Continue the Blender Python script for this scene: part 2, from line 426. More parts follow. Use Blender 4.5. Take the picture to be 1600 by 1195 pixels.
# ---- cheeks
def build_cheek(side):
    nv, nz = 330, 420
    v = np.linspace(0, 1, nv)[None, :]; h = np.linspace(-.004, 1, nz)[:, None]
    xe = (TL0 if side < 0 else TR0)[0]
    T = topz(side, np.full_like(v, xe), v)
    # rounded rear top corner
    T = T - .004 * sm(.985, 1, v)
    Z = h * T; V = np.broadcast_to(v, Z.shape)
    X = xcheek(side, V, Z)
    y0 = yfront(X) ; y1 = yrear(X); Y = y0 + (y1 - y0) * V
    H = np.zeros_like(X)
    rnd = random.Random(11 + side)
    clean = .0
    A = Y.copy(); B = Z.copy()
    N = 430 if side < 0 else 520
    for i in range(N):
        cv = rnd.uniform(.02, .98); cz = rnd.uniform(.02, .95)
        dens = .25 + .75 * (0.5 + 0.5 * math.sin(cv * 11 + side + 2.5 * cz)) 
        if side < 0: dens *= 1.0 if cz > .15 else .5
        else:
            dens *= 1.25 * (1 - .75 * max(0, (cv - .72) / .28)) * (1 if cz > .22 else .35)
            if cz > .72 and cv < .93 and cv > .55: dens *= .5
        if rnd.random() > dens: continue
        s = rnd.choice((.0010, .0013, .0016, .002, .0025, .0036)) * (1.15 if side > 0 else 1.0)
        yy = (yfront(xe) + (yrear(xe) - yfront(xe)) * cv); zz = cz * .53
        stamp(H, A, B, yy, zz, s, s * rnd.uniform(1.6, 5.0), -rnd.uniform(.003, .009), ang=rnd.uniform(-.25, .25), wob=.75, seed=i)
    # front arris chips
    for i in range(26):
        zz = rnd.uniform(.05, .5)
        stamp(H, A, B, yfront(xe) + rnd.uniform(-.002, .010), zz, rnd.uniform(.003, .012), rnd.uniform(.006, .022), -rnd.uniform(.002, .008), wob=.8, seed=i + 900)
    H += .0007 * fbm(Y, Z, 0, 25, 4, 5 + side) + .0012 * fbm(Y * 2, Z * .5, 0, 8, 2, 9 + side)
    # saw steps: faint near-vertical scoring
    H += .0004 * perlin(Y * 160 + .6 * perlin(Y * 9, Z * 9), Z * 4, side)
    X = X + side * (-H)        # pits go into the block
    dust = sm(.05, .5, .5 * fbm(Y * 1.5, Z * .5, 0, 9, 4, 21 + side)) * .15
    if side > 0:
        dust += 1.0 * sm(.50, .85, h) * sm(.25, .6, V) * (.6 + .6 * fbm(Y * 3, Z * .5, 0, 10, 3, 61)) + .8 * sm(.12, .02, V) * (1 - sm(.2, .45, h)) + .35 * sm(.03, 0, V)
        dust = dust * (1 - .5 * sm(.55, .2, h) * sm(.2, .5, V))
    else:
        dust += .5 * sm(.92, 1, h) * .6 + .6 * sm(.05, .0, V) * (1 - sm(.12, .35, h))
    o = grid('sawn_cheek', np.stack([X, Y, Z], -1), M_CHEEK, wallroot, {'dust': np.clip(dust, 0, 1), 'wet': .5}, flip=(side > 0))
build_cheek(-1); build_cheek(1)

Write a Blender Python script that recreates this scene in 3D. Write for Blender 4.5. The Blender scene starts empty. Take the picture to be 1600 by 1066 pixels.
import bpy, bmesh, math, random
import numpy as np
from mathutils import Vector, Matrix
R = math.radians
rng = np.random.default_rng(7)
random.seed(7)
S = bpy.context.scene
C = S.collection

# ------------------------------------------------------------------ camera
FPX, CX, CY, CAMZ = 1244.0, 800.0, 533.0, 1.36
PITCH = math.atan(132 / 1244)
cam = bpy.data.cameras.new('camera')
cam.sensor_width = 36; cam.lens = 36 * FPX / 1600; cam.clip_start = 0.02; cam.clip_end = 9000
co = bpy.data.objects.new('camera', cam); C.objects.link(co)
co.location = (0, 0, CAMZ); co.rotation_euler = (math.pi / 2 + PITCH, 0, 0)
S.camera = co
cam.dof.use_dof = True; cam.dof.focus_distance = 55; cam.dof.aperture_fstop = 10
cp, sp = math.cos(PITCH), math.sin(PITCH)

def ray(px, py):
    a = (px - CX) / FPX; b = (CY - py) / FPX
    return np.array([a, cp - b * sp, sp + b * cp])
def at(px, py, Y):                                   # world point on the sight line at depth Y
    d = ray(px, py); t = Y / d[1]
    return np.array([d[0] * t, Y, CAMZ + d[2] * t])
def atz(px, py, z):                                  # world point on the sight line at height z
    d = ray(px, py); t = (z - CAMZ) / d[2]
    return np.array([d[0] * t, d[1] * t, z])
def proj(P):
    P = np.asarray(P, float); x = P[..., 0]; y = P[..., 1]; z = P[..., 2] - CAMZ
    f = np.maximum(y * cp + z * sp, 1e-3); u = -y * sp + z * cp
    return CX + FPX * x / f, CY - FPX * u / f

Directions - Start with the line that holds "Write a Blender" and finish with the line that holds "C = S.collection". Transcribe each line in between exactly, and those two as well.

Correct output -
Write a Blender Python script that recreates this scene in 3D. Write for Blender 4.5. The Blender scene starts empty. Take the picture to be 1600 by 1066 pixels.
import bpy, bmesh, math, random
import numpy as np
from mathutils import Vector, Matrix
R = math.radians
rng = np.random.default_rng(7)
random.seed(7)
S = bpy.context.scene
C = S.collection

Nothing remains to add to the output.